Breakdown of A ɗakin girki akwai tebur da kujeru biyu.
Questions & Answers about A ɗakin girki akwai tebur da kujeru biyu.
a is a very common preposition in Hausa. Here it means in / at.
So:
- A ɗakin girki ≈ In the kitchen / In the cooking room
It introduces the location where something exists or happens.
Without a, you would just have ɗakin girki (“the kitchen”) as a bare noun phrase, not clearly marked as a place where something is.
Compare:
- A ɗakin girki akwai… – In the kitchen there is…
- A waje akwai… – Outside there is…
- A gida akwai… – At home there is…
This is the Hausa genitive / possessive construction: ɗakin girki literally means “the room of cooking”, i.e. kitchen.
- ɗaki – room
- ɗakin – ɗaki + -n (linker/definite suffix)
- girki – cooking
When one noun describes or belongs to another, Hausa usually adds a linking suffix to the first noun:
- ɗakin girki – room-of cooking → kitchen
- motar malami – car-of teacher → the teacher’s car
- littafin yaro – book-of child → the child’s book
So ɗakin girki is the normal way to make “cooking room” in Hausa.
Hausa usually doesn’t use a separate word like English “the”.
Definiteness is often shown by:
Suffixes on nouns:
- ɗaki – a room / room (indefinite or general)
- ɗakin – the room / a specific room
Context (what has already been mentioned or is obvious).
In ɗakin girki, the -n on ɗakin works like a definite marker + linker. The phrase as a whole normally means “the kitchen”, not just “a kitchen”, because we’re talking about a specific place that speaker and listener can both identify.
akwai is the Hausa existential verb/particle, used for “there is / there are”.
- Akwai littafi a tebur. – There is a book on the table.
- Akwai mutane a waje. – There are people outside.
Important points:
- akwai does not change for singular vs plural.
Hausa doesn’t have separate forms like “there is” vs “there are”.
You always use akwai. - It doesn’t agree with person either (no I am, you are style changes here).

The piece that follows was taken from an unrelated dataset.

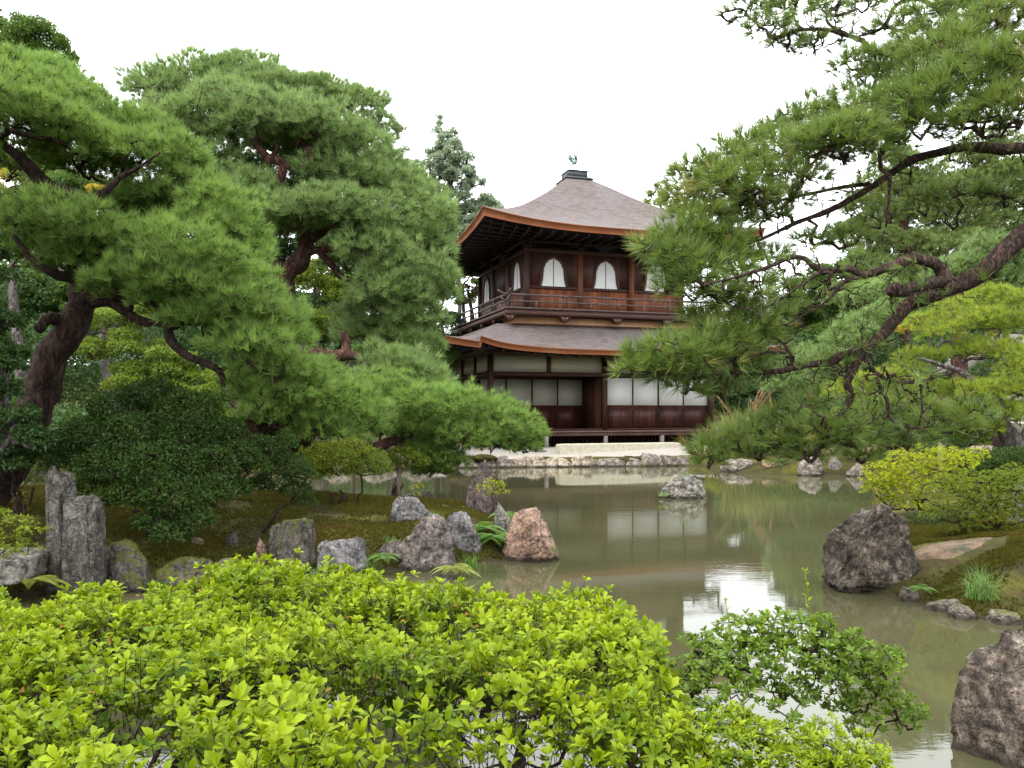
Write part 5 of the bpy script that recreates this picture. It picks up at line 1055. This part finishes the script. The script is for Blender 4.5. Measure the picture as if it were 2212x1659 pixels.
def vb(s, Y, fl=.6, dep=1.0, rsc=1.0):
    out = []
    for q in s.split(','):
        v = [float(k) for k in q.split()]; yy = Y + (v[3] if len(v) > 3 else 0); R = v[2] / FV * yy * rsc; c = W(v[0], v[1], yy); out.append((*c, R, R * dep, R * fl))
    return out
def gb(vx, Y): x = (vx - 1106) / FV * Y; return (x, Y, hz(x, Y) - .03)
# ------------------------------------------------------------------ shrubs in the garden
shrub('dark_shrub', 'big dark layered shrub between the standing stones and the moss mound', gb(330, 8.7),
      vb('330 862 70 .3,260 885 70 .2,400 890 72 .2,200 940 70 0,300 940 80 -.1,400 950 82 0,470 940 60 .2,160 1000 62 0,250 1010 80 -.3,350 1010 86 -.4,440 1010 74 -.2,510 985 50 0,540 1010 44 .1,200 1060 50 -.3,290 1075 66 -.5,380 1080 72 -.6,450 1070 56 -.4,500 1060 44 -.1,420 1125 44 -.7,370 1155 44 -.8,330 1130 40 -.7,140 960 50 .3,560 960 30 .3', 8.4, .62), 401, 'shrub_dark', L=.045, dens=2.4, stems=6, stem_r=.022, layered=.4, twig=.04, shell=.5)
shrub('dark_shrub', 'dark low bush in deep shade at the foot of the leaning trunk', gb(40, 8.8), vb('10 930 56,60 950 50,-30 980 60,30 995 46,90 985 30,-60 920 60', 8.8, .7), 418, 'shrub_dark', L=.045, dens=1.8, stems=4, stem_r=.018)
shrub('leaning_shrub', 'small dark shrub on a bare crooked stem in front of the moss bank', gb(565, 8.9), vb('585 985 46,625 1010 46,590 1040 46,640 1060 36,560 1050 34,660 1085 24,610 960 34,660 1030 30', 8.9, .55), 402, 'shrub_dark', L=.03, dens=1.5, stems=1, stem_r=.022,
      roots=[A_(W(565, 1150, 8.9))], twig=.05)
TS = 'trimmed azaleas on the mossy point'
shrub('trimmed_azalea', 'round trimmed azalea on bare stems with a yellowing right side, atop the moss mound', gb(742, 10.3), vb('668 1008 38,705 996 42,757 992 44,804 1003 34,732 1014 38,780 1014 36,690 1026 24,826 1016 18', 10.3, .85, rsc=1.12), 403, 'azalea_olive', L=.028, dens=1.6, stems=6, stem_r=.018, group=TS, zmin=-.35, twig=.05, roots=[A_(W(742 + q, 1112, 10.3)) for q in (-16, -9, -3, 4, 10, 18)])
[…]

It just states existence or presence.
So in the sentence, akwai tebur da kujeru biyu = there is a table and two chairs.
In Hausa, cardinal numbers normally come after the noun, not before it:
- kujeru biyu – two chairs
- motoci uku – three cars
- mutane goma – ten people
So:
- English: two chairs
- Hausa: kujeru biyu
Also note:
- biyu itself does not change for gender in standard written Hausa.
- The noun is usually in the plural form when followed by a number from two upward:
- kujera ɗaya – one chair
- kujeru biyu – two chairs
- kujeru uku – three chairs
kujera is singular: a chair.
kujeru is plural: chairs.
A common Hausa plural pattern is:
- singular ends in -a
- plural ends in -u
Examples:
- kujera → kujeru – chair → chairs
- mota → motoci / motu (dialectal variation) – car → cars
- hanya → hanyoyi – road → roads
So in the sentence:
- kujera ɗaya would be one chair
- kujeru biyu is correctly two chairs
Here, da means and.
It’s connecting two items in a list:
- tebur da kujeru biyu – a table and two chairs
But da is multifunctional in Hausa; it can also mean:
- with:
- Na tafi da shi. – I went with him.
- have/possess (in some constructions):
- Yana da kuɗi. – He has money.
In this sentence, it’s clearly the “and” meaning.
Yes, that’s also correct:
- A ɗakin girki akwai tebur da kujeru biyu.
- Akwai tebur da kujeru biyu a ɗakin girki.
Both mean essentially “In the kitchen there is a table and two chairs.”
The difference is focus/emphasis:
- A ɗakin girki akwai… slightly emphasizes the place (“As for the kitchen, there is…”).
- Akwai tebur da kujeru biyu a ɗakin girki. starts by stating what exists, then adds where.
In everyday speech, both orders are fine and natural.
Yes, you can say:
- ɗakin girki yana da tebur da kujeru biyu.
This means “The kitchen has a table and two chairs.”
Comparison:
A ɗakin girki akwai tebur da kujeru biyu.
– In the kitchen there is a table and two chairs. (existence in a place)ɗakin girki yana da tebur da kujeru biyu.
– The kitchen has a table and two chairs. (the kitchen possesses them)
Both often describe the same real-world situation.
akwai focuses on existence/presence, while yana da focuses on possession/ownership by the kitchen.
ne and ce are copula particles used in equative / identifying sentences, like:
- Wannan ɗaki ne. – This is a room.
- Waccan kujera ce. – That is a chair.
However, in this sentence we are not equating things (X is Y).
We are stating existence (“there is / there are”), which uses akwai, not ne/ce.
So:
- A ɗakin girki akwai tebur da kujeru biyu. – There is a table and two chairs in the kitchen. ✅
- Adding ne/ce here would be ungrammatical and unnecessary.